Pour réussir ensemble, nous devrons ériger l’humilité et le droit à l’erreur en tant que qualité.
Le monde VUCA
Dans ce nouveau monde VUCA (volatil, uncertain, complexe et ambigu), il faut à notre pays des hommes et des femmes en capacité de bien comprendre ces enjeux et à nous conduire vers ce monde inclusif ou chacun aura sa place.
Ne pas avoir peur de bousculer les habitudes, de questionner l’historique et le présent, pour mieux inventer le futur.
Un leader doit être cette boussole pour l’entreprise, pour l’administration, pour toutes les organisations. Il prend des risques et agit en véritable entrepreneur.
Ce leadership, nous en avons besoin pour mener de véritables transformations qui combinent le court terme pour répondre aux attentes des citoyens, des clients et des collaborateurs mais également de voir loin, pour pouvoir voir juste. Celui-ci doit être inspirant, éclairant pour entraîner les personnes, stimuler leur créativité en les impliquant à tous les stades de l’évolution quel que soit leur type d’organisation.

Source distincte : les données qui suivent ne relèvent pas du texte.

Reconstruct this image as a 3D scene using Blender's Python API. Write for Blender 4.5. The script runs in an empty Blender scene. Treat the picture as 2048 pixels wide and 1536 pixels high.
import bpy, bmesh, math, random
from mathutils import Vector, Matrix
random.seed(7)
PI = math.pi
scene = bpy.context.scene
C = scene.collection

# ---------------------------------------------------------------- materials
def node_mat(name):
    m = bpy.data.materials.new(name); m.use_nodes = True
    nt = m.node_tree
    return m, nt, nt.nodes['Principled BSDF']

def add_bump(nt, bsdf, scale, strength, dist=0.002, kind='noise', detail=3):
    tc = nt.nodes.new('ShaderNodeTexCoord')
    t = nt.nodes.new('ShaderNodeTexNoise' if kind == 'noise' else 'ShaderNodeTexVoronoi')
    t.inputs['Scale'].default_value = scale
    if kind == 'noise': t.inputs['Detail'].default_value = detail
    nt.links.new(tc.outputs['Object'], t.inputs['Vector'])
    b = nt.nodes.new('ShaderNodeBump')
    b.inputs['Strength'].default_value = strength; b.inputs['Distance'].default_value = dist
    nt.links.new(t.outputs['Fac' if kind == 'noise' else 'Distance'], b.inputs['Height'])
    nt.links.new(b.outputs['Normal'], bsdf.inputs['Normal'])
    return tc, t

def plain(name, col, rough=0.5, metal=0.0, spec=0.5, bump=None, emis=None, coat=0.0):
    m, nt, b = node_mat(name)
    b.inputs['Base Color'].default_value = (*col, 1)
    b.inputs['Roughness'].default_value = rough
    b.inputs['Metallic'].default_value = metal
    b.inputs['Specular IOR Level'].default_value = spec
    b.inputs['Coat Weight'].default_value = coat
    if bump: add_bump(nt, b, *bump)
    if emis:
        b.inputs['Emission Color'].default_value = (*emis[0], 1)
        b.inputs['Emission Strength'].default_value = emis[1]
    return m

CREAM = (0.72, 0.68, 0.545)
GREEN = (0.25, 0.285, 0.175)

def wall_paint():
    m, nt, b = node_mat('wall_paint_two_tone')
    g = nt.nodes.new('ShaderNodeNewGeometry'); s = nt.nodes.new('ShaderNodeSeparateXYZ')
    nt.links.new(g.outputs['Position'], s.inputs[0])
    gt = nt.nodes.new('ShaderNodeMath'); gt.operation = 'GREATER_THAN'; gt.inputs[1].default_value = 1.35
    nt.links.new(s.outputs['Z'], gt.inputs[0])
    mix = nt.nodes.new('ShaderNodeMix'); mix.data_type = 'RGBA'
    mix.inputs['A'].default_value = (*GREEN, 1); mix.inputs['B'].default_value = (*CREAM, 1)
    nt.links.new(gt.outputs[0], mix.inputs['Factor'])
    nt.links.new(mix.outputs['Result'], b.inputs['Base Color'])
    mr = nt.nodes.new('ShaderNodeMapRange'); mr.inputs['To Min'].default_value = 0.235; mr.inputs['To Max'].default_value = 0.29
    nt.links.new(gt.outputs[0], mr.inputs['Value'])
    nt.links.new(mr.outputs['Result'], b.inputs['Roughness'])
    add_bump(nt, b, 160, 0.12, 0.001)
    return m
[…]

Si nous voulons et nous devons sortir de cette atonie économique qui dure, nous devons fabriquer, identifier, accompagner ces talents qui fabriqueront le Maroc de 2040. Cette crise de leadership que nous vivons au Maroc est une réalité forte dont il est impératif de ne pas faire le déni. Cette réalité est mesurée par l’essentiel de la société marocaine qui est convaincue, qu’un autre chemin est possible.
Gagner 4% de croissance pour atteindre les 7% nécessaires pour entrer dans le statut de l’émergence, pour combler notre retard de développement et répondre aux besoins sociaux de notre pays est réellement possible.
Ces 7% sont une nécessité absolue pour résorber les 600.000 demandeurs d’emplois annuels (200.000 diplômés et 400.000 décrocheurs scolaires), donner une voie aux 1,7 million de Neets, développer une solidarité avec nos retraités, révolutionner notre système de santé et réinventer notre école. Ces éléments sont nos signaux d’alarme et notre URGENCE absolue pour nous faire davantage prendre conscience, d’agir vite, ici et maintenant.